LA City Council Removes U-Turn Signs In Gay Neighborhood Because They Are “Homophobic”
Another bizarre virtue signal just in time for pride month. Street signs that LA officials said previously targeted LGBT community members were taken down from a Silver Lake neighborhood this week. The signs that read “No Cruising” and prohibited U-turns were installed in 1997 when neighbors allegedly complained about gay men stalking back and forth in vehicles looking for “dates” in certain residential areas.
BREAKING: LA City Council members have removed “No U-Turn” traffic signs in a gay neighborhood.

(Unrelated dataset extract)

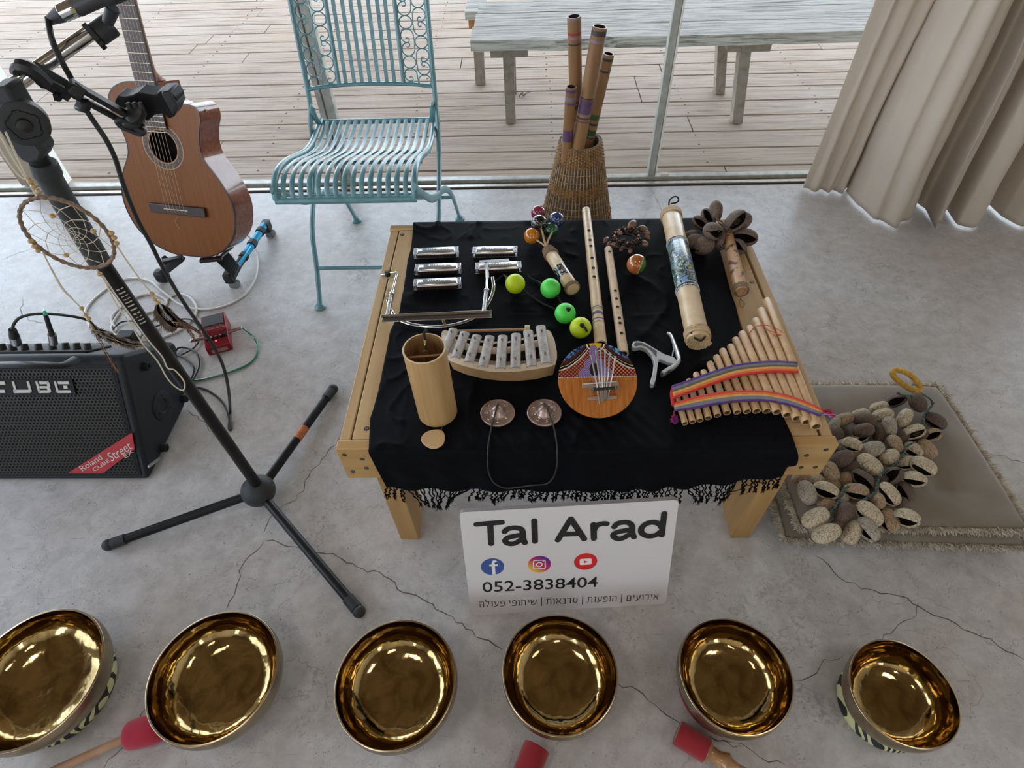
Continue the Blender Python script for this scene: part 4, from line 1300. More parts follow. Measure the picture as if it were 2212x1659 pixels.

They say the signs were homophobic.
No, this is not satire. pic.twitter.com/yadflyo588
— End Wokeness (@EndWokeness) June 14, 2024
In other words, the signs interfere with the gay pastime of “cruising” (sexual solicitation). Whether or not they were actually posted specifically to ward off gay people is not confirmed, but the simple act of obstructing LGBT people from doing whatever they want to do is now considered “homophobia” by progressives.
“For me, growing up in South Central Los Angeles, cruising had a very different meaning. It usually meant folks in their lowriders or their cars, a lot of hip-hop music, just going up down Crenshaw Boulevard,” Council member Soto-Martinez said. “But here in Silver Lake, cruising, of course, meant something very different. It meant an opportunity for the LGBT community to try to find human connection and intimacy and to be able to express themselves in a society at the time that was not very welcoming to the LGBT community.”
The history of “cruising” in the gay community had very little to do with dating and far more to do with anonymous encounters as well as prostitution. With the advent of more socially accepted gay society in the US in the 1970s, a cultural problem of sexual solicitation and lewdness arose in public bathrooms and public parks in cities across America. The habit naturally attracted crime to certain areas and is even cited as one of the primary causes for the rapid spread of AIDS in the early 1980s.
The problem was apparently so bad in the neighborhood of Silver Lake that residents were compelled to put traffic restrictions in place to prevent people from driving back and forth on their street all day soliciting for sex. Keep in mind, such laws also exist in places where straight prostitution and solicitation is common.
LGBT advocates argue that cruising encounters were a necessity due to social stigma and laws against homosexuality, but such issues did not exist in the late 1990s, especially in liberal LA. The bottom line? Hedonism is a consistent feature of gay society regardless of the laws or how much social acceptance is in vogue. Cruising is not a necessary behavior, it’s a fetish.
If residents of any neighborhood were faced with their area becoming a hot spot for solicitation and prostitution, gay or straight, it’s reasonable for them to do whatever they can to make it stop.